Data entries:
::::

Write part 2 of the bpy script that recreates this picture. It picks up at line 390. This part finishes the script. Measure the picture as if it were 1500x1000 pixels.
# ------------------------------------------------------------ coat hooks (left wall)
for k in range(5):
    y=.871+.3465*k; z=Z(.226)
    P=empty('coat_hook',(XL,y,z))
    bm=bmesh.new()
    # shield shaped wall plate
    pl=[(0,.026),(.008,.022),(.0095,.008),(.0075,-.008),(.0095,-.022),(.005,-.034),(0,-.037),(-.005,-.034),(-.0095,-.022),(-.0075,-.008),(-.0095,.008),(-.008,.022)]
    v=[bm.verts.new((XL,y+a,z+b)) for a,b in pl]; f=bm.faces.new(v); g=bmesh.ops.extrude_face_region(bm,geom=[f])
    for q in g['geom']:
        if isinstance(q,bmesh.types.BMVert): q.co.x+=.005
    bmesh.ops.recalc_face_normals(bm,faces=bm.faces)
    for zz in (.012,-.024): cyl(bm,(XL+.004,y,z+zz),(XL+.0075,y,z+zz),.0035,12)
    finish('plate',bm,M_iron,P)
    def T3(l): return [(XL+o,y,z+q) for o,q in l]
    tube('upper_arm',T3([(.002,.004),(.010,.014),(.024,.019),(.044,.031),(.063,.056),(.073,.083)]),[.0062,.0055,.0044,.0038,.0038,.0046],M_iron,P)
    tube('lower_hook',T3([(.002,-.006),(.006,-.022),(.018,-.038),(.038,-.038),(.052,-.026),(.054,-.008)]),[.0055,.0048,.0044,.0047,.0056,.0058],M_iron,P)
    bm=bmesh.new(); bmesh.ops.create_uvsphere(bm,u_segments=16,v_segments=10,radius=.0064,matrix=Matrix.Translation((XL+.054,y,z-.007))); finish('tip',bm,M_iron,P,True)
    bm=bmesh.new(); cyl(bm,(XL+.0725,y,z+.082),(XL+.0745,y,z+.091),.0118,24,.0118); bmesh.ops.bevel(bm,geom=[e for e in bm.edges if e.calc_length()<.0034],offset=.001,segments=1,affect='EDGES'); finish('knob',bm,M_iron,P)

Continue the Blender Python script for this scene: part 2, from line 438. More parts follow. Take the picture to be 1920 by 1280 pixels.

::::

Task statement:
Restate each record word for word.

Answer to the exercise:
Write part 2 of the bpy script that recreates this picture. It picks up at line 390. This part finishes the script. Measure the picture as if it were 1500x1000 pixels.
# ------------------------------------------------------------ coat hooks (left wall)
for k in range(5):
    y=.871+.3465*k; z=Z(.226)
    P=empty('coat_hook',(XL,y,z))
    bm=bmesh.new()
    # shield shaped wall plate
    pl=[(0,.026),(.008,.022),(.0095,.008),(.0075,-.008),(.0095,-.022),(.005,-.034),(0,-.037),(-.005,-.034),(-.0095,-.022),(-.0075,-.008),(-.0095,.008),(-.008,.022)]
    v=[bm.verts.new((XL,y+a,z+b)) for a,b in pl]; f=bm.faces.new(v); g=bmesh.ops.extrude_face_region(bm,geom=[f])
    for q in g['geom']:
        if isinstance(q,bmesh.types.BMVert): q.co.x+=.005
    bmesh.ops.recalc_face_normals(bm,faces=bm.faces)
    for zz in (.012,-.024): cyl(bm,(XL+.004,y,z+zz),(XL+.0075,y,z+zz),.0035,12)
    finish('plate',bm,M_iron,P)
    def T3(l): return [(XL+o,y,z+q) for o,q in l]
    tube('upper_arm',T3([(.002,.004),(.010,.014),(.024,.019),(.044,.031),(.063,.056),(.073,.083)]),[.0062,.0055,.0044,.0038,.0038,.0046],M_iron,P)
    tube('lower_hook',T3([(.002,-.006),(.006,-.022),(.018,-.038),(.038,-.038),(.052,-.026),(.054,-.008)]),[.0055,.0048,.0044,.0047,.0056,.0058],M_iron,P)
    bm=bmesh.new(); bmesh.ops.create_uvsphere(bm,u_segments=16,v_segments=10,radius=.0064,matrix=Matrix.Translation((XL+.054,y,z-.007))); finish('tip',bm,M_iron,P,True)
    bm=bmesh.new(); cyl(bm,(XL+.0725,y,z+.082),(XL+.0745,y,z+.091),.0118,24,.0118); bmesh.ops.bevel(bm,geom=[e for e in bm.edges if e.calc_length()<.0034],offset=.001,segments=1,affect='EDGES'); finish('knob',bm,M_iron,P)

Continue the Blender Python script for this scene: part 2, from line 438. More parts follow. Take the picture to be 1920 by 1280 pixels.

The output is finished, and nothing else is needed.